Stanton Glantz and his fellow public health warriors would surely also claim credit for these ever-increasing tobacco taxes, and on this point they actually deserve some recognition. But a caveat is in order: Congress didn't get the idea to tax cigarettes from The Campaign for Tobacco-Free Kids. The federal government has taxed tobacco for much of American history anyway, usually to finance wars. Moreover, convincing politicians to collect higher taxes isn't much of a challenge, especially when the industry you're attacking shoots itself in the foot and then gets in bed with you, in hopes of avoiding more lawsuits and even tighter regulations.

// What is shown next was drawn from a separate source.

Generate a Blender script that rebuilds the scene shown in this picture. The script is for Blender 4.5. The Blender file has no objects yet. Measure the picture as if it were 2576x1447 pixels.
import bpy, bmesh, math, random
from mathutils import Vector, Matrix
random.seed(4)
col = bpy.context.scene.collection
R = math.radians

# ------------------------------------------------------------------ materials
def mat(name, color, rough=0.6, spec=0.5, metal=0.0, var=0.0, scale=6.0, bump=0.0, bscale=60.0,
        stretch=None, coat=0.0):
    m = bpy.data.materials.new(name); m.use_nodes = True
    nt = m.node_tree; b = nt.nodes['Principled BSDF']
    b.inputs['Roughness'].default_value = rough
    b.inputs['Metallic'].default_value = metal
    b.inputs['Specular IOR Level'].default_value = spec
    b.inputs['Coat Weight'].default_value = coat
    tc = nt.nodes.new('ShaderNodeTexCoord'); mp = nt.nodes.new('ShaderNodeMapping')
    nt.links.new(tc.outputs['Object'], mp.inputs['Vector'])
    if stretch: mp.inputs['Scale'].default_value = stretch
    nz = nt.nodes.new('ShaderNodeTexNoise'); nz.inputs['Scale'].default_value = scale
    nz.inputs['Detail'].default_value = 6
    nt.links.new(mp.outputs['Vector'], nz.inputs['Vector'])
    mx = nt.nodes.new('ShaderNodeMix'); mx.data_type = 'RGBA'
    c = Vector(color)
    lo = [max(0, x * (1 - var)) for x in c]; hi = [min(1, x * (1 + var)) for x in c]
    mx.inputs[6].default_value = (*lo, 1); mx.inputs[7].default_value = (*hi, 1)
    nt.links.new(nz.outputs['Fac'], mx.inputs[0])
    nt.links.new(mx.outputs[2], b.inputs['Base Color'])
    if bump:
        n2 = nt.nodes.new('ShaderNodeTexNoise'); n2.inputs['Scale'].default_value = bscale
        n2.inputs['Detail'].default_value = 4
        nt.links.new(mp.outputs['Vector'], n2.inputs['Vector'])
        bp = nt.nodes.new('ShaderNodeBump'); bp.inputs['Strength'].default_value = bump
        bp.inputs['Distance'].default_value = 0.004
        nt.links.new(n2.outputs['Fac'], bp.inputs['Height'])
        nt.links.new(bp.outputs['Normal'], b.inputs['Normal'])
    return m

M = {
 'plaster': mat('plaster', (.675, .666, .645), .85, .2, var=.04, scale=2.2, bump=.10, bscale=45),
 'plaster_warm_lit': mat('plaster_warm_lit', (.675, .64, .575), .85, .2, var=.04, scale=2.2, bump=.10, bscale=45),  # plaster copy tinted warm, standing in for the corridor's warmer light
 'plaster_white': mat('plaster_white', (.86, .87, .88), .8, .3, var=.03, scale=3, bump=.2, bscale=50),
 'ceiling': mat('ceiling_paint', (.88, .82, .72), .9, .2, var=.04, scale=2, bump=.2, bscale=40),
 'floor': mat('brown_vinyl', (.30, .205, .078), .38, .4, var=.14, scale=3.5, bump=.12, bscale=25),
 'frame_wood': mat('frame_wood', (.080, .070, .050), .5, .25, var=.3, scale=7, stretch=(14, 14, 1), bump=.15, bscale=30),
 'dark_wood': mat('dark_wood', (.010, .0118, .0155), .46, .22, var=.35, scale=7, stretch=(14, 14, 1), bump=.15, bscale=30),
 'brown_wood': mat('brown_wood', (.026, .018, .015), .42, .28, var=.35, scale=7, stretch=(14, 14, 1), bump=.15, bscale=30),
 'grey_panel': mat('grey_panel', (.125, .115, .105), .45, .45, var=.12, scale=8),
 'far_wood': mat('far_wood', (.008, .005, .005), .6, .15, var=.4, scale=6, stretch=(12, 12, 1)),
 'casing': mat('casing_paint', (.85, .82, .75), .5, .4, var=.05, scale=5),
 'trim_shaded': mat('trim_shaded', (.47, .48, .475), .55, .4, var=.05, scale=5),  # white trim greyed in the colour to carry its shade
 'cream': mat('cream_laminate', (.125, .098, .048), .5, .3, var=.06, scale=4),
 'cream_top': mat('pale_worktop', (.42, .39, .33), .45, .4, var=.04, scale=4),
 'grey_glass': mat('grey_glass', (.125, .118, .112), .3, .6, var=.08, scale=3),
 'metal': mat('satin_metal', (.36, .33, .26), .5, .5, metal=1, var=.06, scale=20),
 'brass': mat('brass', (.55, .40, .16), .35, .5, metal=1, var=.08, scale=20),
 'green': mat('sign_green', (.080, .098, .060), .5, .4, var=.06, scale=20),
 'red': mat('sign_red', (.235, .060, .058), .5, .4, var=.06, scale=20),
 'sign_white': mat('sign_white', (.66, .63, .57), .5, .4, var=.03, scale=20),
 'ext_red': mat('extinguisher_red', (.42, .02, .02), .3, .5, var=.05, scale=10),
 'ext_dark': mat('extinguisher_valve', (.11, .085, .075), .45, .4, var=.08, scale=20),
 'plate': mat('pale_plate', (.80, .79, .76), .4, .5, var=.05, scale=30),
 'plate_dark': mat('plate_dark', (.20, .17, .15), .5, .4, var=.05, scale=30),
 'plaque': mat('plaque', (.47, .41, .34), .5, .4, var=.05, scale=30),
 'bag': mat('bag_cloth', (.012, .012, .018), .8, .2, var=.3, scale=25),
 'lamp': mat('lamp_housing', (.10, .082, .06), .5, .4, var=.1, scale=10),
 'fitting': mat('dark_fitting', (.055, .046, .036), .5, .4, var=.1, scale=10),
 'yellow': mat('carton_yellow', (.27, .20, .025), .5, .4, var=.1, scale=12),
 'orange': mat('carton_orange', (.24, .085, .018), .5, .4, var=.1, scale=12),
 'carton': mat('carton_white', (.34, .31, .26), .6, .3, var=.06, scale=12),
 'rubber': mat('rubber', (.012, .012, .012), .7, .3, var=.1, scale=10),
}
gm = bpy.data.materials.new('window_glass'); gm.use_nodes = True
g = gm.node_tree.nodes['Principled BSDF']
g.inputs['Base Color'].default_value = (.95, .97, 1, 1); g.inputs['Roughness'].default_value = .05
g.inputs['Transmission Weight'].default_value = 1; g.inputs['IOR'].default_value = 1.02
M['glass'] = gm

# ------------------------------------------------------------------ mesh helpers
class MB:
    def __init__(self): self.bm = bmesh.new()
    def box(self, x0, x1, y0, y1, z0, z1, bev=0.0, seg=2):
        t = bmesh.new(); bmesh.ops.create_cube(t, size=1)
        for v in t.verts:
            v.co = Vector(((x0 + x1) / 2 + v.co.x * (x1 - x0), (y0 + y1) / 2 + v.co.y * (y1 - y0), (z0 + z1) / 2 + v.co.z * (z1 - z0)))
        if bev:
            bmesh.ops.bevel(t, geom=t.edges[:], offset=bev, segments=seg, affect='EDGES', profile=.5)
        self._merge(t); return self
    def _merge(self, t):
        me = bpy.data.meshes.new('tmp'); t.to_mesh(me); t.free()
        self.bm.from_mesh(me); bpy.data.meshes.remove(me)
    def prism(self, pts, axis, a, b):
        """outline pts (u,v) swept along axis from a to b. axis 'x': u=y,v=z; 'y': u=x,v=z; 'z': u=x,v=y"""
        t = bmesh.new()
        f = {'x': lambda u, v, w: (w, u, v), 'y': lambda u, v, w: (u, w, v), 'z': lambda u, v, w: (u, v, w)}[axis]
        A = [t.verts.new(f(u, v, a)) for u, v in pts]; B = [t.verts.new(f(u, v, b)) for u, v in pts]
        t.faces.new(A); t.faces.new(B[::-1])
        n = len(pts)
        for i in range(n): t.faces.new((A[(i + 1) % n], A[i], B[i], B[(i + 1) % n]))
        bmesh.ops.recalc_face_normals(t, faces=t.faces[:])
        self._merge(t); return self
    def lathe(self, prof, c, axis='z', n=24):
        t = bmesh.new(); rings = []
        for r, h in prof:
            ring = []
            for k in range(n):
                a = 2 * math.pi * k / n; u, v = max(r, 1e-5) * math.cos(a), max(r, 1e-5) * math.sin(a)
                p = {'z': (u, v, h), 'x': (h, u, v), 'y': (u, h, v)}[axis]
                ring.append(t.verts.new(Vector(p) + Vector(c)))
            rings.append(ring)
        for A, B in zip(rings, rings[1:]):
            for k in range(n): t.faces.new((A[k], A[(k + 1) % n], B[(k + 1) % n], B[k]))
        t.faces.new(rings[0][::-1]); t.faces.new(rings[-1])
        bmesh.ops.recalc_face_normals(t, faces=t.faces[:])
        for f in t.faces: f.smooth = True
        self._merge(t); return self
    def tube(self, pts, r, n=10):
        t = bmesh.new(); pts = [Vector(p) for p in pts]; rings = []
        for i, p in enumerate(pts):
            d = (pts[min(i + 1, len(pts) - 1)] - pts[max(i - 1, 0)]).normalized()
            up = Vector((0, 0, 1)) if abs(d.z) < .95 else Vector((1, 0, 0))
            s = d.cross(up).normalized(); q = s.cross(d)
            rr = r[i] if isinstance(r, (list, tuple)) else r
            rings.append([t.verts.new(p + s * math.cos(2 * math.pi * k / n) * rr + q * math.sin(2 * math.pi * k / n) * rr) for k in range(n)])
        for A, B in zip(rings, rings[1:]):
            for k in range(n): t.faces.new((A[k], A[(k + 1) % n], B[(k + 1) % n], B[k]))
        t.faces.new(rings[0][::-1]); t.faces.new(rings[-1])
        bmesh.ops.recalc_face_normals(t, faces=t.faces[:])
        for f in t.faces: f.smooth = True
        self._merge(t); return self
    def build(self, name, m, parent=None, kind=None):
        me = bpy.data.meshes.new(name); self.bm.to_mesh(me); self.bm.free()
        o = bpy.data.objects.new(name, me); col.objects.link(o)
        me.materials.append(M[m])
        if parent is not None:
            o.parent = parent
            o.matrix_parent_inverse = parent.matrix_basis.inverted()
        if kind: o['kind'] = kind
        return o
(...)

This could all change in hurry, however. The anti-smoking lobby could embrace harm reduction as a means of encouraging smokers to quit, stop publishing shoddy research and, of course, quit demonizing smoking. It's amazing what can be accomplished when you base policy on good science and stop telling people how terrible they are. We have an example of how this works as we slowly move toward sensible drug laws in the United States.

That last paragraph, sadly, is mostly fantasy. There are simply too many entrenched interests who would lose out if Big Public Health shifted its stance on smoking. Indeed there's a good case to be made that this puritanical approach to tobacco control is maintained by design, not despite its poor track record but because of it. Such an argument requires a level of cynicism that I don't possess. So I'll just end here with a  simple observation: whatever their motivations, public health advocates really suck at protecting the public from smoking, and they could fix that overnight if they actually wanted to.